▸ **Exercise task**: Do not copy the pictures; transcribe all other material exactly.

▸ **Source excerpt**:
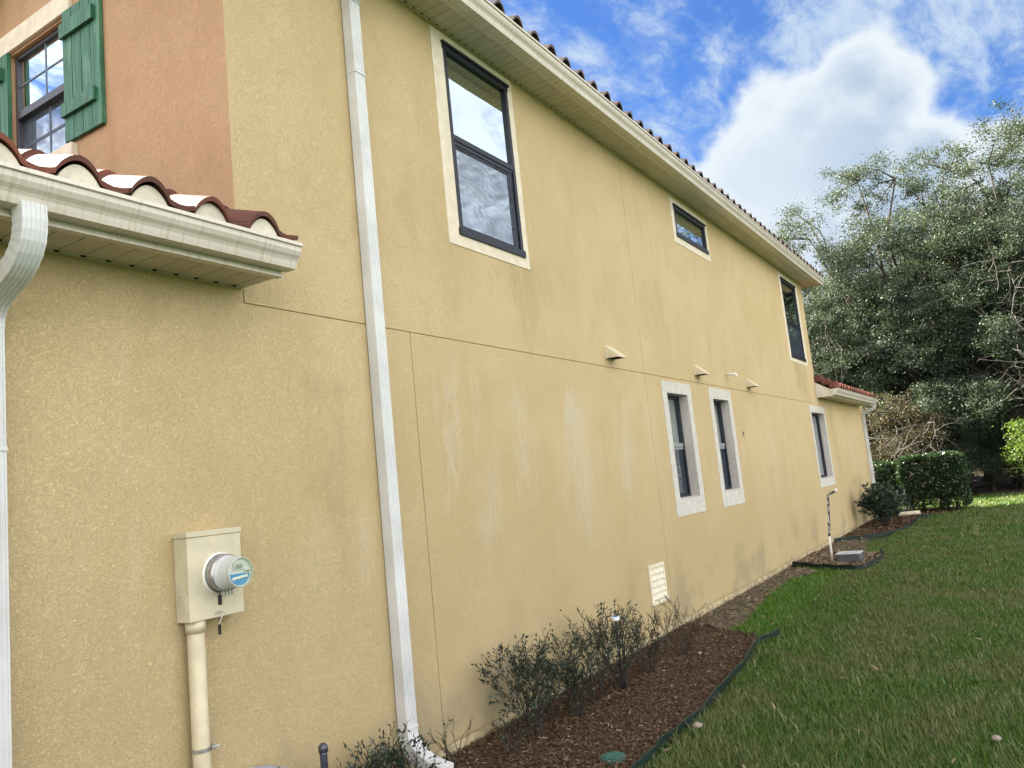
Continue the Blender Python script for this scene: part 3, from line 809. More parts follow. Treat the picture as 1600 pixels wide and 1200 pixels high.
# louvered crawl vent
x0, x1, z0, z1 = 8.36, 8.80, .385, .80; 
mb = MB(); t = .035; yv = Y - .022
mb.box(x0, yv, z0, x0 + t, Y - .001, z1).box(x1 - t, yv, z0, x1, Y - .001, z1).box(x0 + t, yv, z1 - t, x1 - t, Y - .001, z1).box(x0 - .01, yv - .014, z0 - .012, x1 + .01, Y - .001, z0 + t - .01)
lv = mb.build('louver_vent', MT['louver'], house, bevel=.003)
MB().box(x0 + t, Y - .004, z0 + t - .01, x1 - t, Y - .001, z1 - t).build('vent_backing', MT['stop'], lv)
for k in range(5):
    zz = z0 + .045 + k * .068
    MB().add([(x0 + t, yv + .001, zz), (x1 - t, yv + .001, zz), (x1 - t, Y - .005, zz + .055), (x0 + t, Y - .005, zz + .055), (x0 + t, yv + .001, zz - .006), (x1 - t, yv + .001, zz - .006)],
             [(0, 1, 2, 3), (4, 5, 1, 0)]).build('louver_slat', MT['louver'], lv)
# small dark hook on the wall
MB().tube([(12.70, Y, 2.33), (12.70, Y - .02, 2.32), (12.69, Y - .022, 2.26)], .006, 6).build('wall_hook', MT['black'], house)

# ================================================================== ELECTRIC METER
mx0, mx1, mz0, mz1, my = 2.53, 2.855, 1.295, 1.735, 3.54
meter = empty('electric_meter', (2.69, Y, 0))
tag(meter, 'cream metal cabinet with round grey electric meter and blue label, conduit running down the wall', 'electric meter')
cab = MB().box(mx0, my, mz0, mx1, Y - .001, mz1 - .028).build('cabinet', MT['meterbox'], meter, bevel=.004)
MB().box(mx0 - .004, my - .005, mz1 - .0275, mx1 + .004, Y - .001, mz1).build('cabinet_cap', MT['meterbox'], cab, bevel=.003)
mb = MB()
for r0, r1, dd in ((.0, .030, .002), (.038, .050, .0015)):
    n = 24; vs = []; fs = []
    for k in range(n):
        a = 2 * math.pi * k / n
        vs += [(mx0 - dd, (my + Y) / 2 + r1 * .95 * math.cos(a), 1.385 + r1 * math.sin(a)), (mx0 - dd, (my + Y) / 2 + r0 * .95 * math.cos(a), 1.385 + r0 * math.sin(a)), (mx0, (my + Y) / 2 + (r1 + .002) * .95 * math.cos(a), 1.385 + (r1 + .002) * math.sin(a))]
    for k in range(n):
        j = (k + 1) % n
        fs += [(3 * k, 3 * j, 3 * j + 1, 3 * k + 1), (3 * k, 3 * k + 2, 3 * j + 2, 3 * j)]
    mb.add(vs, fs)
mb.build('knockout', MT['meterbox'], cab)
cx, cz = 2.715, 1.512
def lathe(prof, n=40, cap=True):
    """prof: (y, r) along -y"""
    mb = MB(); vs = []; fs = []
    for (y_, r_) in prof:
        for k in range(n):
            a = 2 * math.pi * k / n; vs.append((cx + r_ * math.cos(a), y_, cz + r_ * math.sin(a)))
    for i in range(len(prof) - 1):
        for k in range(n): fs.append((i * n + k, (i + 1) * n + k, (i + 1) * n + (k + 1) % n, i * n + (k + 1) % n))
    if cap: fs.append(tuple(range((len(prof) - 1) * n, len(prof) * n)))
    return mb.add(vs, fs)
lathe([(my, .105), (my - .006, .104), (my - .010, .096)]).build('socket_rim', MT['white'], meter, smooth=True)
lathe([(my - .008, .093), (my - .040, .091), (my - .044, .094), (my - .058, .094), (my - .060, .088), (my - .066, .086)]).build('locking_ring', MT['metal'], meter, smooth=True)
body = lathe([(my - .060, .088), (my - .070, .087), (my - .072, .081), (my - .100, .079), (my - .138, .074), (my - .150, .073)]).build('meter_body', MT['grey'], meter, smooth=True)
yF = my - .152
lathe([(my - .148, .0745), (yF, .0745), (yF - .001, .067), (yF + .001, .066), (yF + .001, .001)]).build('meter_face', MT['paleface'], meter)
# blue lower half-disc label, LCD, white sticker
n = 26; pts = [(cx + .060 * math.cos(math.pi + math.pi * k / n * 1.0), cz - .006 + .058 * math.sin(math.pi + math.pi * k / n)) for k in range(n + 1)]
MB().add([(x_, yF - .0015, z_) for x_, z_ in pts], [tuple(range(len(pts)))]).build('blue_label', MT['blue'], meter)
st = MB().add([(cx - .046, yF - .0025, cz - .038), (cx + .046, yF - .0025, cz - .030), (cx + .046, yF - .0025, cz - .015), (cx - .046, yF - .0025, cz - .023)], [(0, 1, 2, 3)]).build('sticker', MT['white'], meter)
mb = MB()
for k in range(12):
    xx = cx - .040 + k * .0070
    mb.add([(xx, yF - .0030, cz - .0335 + (xx - cx) * .09), (xx + .0045, yF - .0030, cz - .0335 + (xx - cx) * .09), (xx + .0045, yF - .0030, cz - .0290 + (xx - cx) * .09), (xx, yF - .0030, cz - .0290 + (xx - cx) * .09)], [(0, 1, 2, 3)])
mb.build('barcode', MT['black'], st)
MB().box(cx - .036, yF - .006, cz + .012, cx + .022, yF + .0005, cz + .052).build('display_bezel', MT['grey'], meter, bevel=.002)
MB().box(cx - .028, yF - .0072, cz + .018, cx + .014, yF - .0062, cz + .040).build('display', MT['lcd'], meter)
MB().box(cx + .028, yF - .008, cz - .010, cx + .056, yF + .0005, cz + .012).build('latch_tab', MT['paleface'], meter, bevel=.002)
MB().box(cx + .030, yF - .011, cz - .003, cx + .052, yF - .0085, cz + .003).build('seal', MT['black'], meter)
lathe([(yF - .013, .0735), (yF - .014, .0725), (yF - .0141, .001)]).build('clear_cover', MT['clear'], meter)
lathe([(my - .149, .0750), (yF - .013, .0750), (yF - .014, .071)], cap=False).build('cover_rim', MT['grey'], meter)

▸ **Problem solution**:
Continue the Blender Python script for this scene: part 3, from line 809. More parts follow. Treat the picture as 1600 pixels wide and 1200 pixels high.
# louvered crawl vent
x0, x1, z0, z1 = 8.36, 8.80, .385, .80; 
mb = MB(); t = .035; yv = Y - .022
mb.box(x0, yv, z0, x0 + t, Y - .001, z1).box(x1 - t, yv, z0, x1, Y - .001, z1).box(x0 + t, yv, z1 - t, x1 - t, Y - .001, z1).box(x0 - .01, yv - .014, z0 - .012, x1 + .01, Y - .001, z0 + t - .01)
lv = mb.build('louver_vent', MT['louver'], house, bevel=.003)
MB().box(x0 + t, Y - .004, z0 + t - .01, x1 - t, Y - .001, z1 - t).build('vent_backing', MT['stop'], lv)
for k in range(5):
    zz = z0 + .045 + k * .068
    MB().add([(x0 + t, yv + .001, zz), (x1 - t, yv + .001, zz), (x1 - t, Y - .005, zz + .055), (x0 + t, Y - .005, zz + .055), (x0 + t, yv + .001, zz - .006), (x1 - t, yv + .001, zz - .006)],
             [(0, 1, 2, 3), (4, 5, 1, 0)]).build('louver_slat', MT['louver'], lv)
# small dark hook on the wall
MB().tube([(12.70, Y, 2.33), (12.70, Y - .02, 2.32), (12.69, Y - .022, 2.26)], .006, 6).build('wall_hook', MT['black'], house)

# ================================================================== ELECTRIC METER
mx0, mx1, mz0, mz1, my = 2.53, 2.855, 1.295, 1.735, 3.54
meter = empty('electric_meter', (2.69, Y, 0))
tag(meter, 'cream metal cabinet with round grey electric meter and blue label, conduit running down the wall', 'electric meter')
cab = MB().box(mx0, my, mz0, mx1, Y - .001, mz1 - .028).build('cabinet', MT['meterbox'], meter, bevel=.004)
MB().box(mx0 - .004, my - .005, mz1 - .0275, mx1 + .004, Y - .001, mz1).build('cabinet_cap', MT['meterbox'], cab, bevel=.003)
mb = MB()
for r0, r1, dd in ((.0, .030, .002), (.038, .050, .0015)):
    n = 24; vs = []; fs = []
    for k in range(n):
        a = 2 * math.pi * k / n
        vs += [(mx0 - dd, (my + Y) / 2 + r1 * .95 * math.cos(a), 1.385 + r1 * math.sin(a)), (mx0 - dd, (my + Y) / 2 + r0 * .95 * math.cos(a), 1.385 + r0 * math.sin(a)), (mx0, (my + Y) / 2 + (r1 + .002) * .95 * math.cos(a), 1.385 + (r1 + .002) * math.sin(a))]
    for k in range(n):
        j = (k + 1) % n
        fs += [(3 * k, 3 * j, 3 * j + 1, 3 * k + 1), (3 * k, 3 * k + 2, 3 * j + 2, 3 * j)]
    mb.add(vs, fs)
mb.build('knockout', MT['meterbox'], cab)
cx, cz = 2.715, 1.512
def lathe(prof, n=40, cap=True):
    """prof: (y, r) along -y"""
    mb = MB(); vs = []; fs = []
    for (y_, r_) in prof:
        for k in range(n):
            a = 2 * math.pi * k / n; vs.append((cx + r_ * math.cos(a), y_, cz + r_ * math.sin(a)))
    for i in range(len(prof) - 1):
        for k in range(n): fs.append((i * n + k, (i + 1) * n + k, (i + 1) * n + (k + 1) % n, i * n + (k + 1) % n))
    if cap: fs.append(tuple(range((len(prof) - 1) * n, len(prof) * n)))
    return mb.add(vs, fs)
lathe([(my, .105), (my - .006, .104), (my - .010, .096)]).build('socket_rim', MT['white'], meter, smooth=True)
lathe([(my - .008, .093), (my - .040, .091), (my - .044, .094), (my - .058, .094), (my - .060, .088), (my - .066, .086)]).build('locking_ring', MT['metal'], meter, smooth=True)
body = lathe([(my - .060, .088), (my - .070, .087), (my - .072, .081), (my - .100, .079), (my - .138, .074), (my - .150, .073)]).build('meter_body', MT['grey'], meter, smooth=True)
yF = my - .152
lathe([(my - .148, .0745), (yF, .0745), (yF - .001, .067), (yF + .001, .066), (yF + .001, .001)]).build('meter_face', MT['paleface'], meter)
# blue lower half-disc label, LCD, white sticker
n = 26; pts = [(cx + .060 * math.cos(math.pi + math.pi * k / n * 1.0), cz - .006 + .058 * math.sin(math.pi + math.pi * k / n)) for k in range(n + 1)]
MB().add([(x_, yF - .0015, z_) for x_, z_ in pts], [tuple(range(len(pts)))]).build('blue_label', MT['blue'], meter)
st = MB().add([(cx - .046, yF - .0025, cz - .038), (cx + .046, yF - .0025, cz - .030), (cx + .046, yF - .0025, cz - .015), (cx - .046, yF - .0025, cz - .023)], [(0, 1, 2, 3)]).build('sticker', MT['white'], meter)
mb = MB()
for k in range(12):
    xx = cx - .040 + k * .0070
    mb.add([(xx, yF - .0030, cz - .0335 + (xx - cx) * .09), (xx + .0045, yF - .0030, cz - .0335 + (xx - cx) * .09), (xx + .0045, yF - .0030, cz - .0290 + (xx - cx) * .09), (xx, yF - .0030, cz - .0290 + (xx - cx) * .09)], [(0, 1, 2, 3)])
mb.build('barcode', MT['black'], st)
MB().box(cx - .036, yF - .006, cz + .012, cx + .022, yF + .0005, cz + .052).build('display_bezel', MT['grey'], meter, bevel=.002)
MB().box(cx - .028, yF - .0072, cz + .018, cx + .014, yF - .0062, cz + .040).build('display', MT['lcd'], meter)
MB().box(cx + .028, yF - .008, cz - .010, cx + .056, yF + .0005, cz + .012).build('latch_tab', MT['paleface'], meter, bevel=.002)
MB().box(cx + .030, yF - .011, cz - .003, cx + .052, yF - .0085, cz + .003).build('seal', MT['black'], meter)
lathe([(yF - .013, .0735), (yF - .014, .0725), (yF - .0141, .001)]).build('clear_cover', MT['clear'], meter)
lathe([(my - .149, .0750), (yF - .013, .0750), (yF - .014, .071)], cap=False).build('cover_rim', MT['grey'], meter)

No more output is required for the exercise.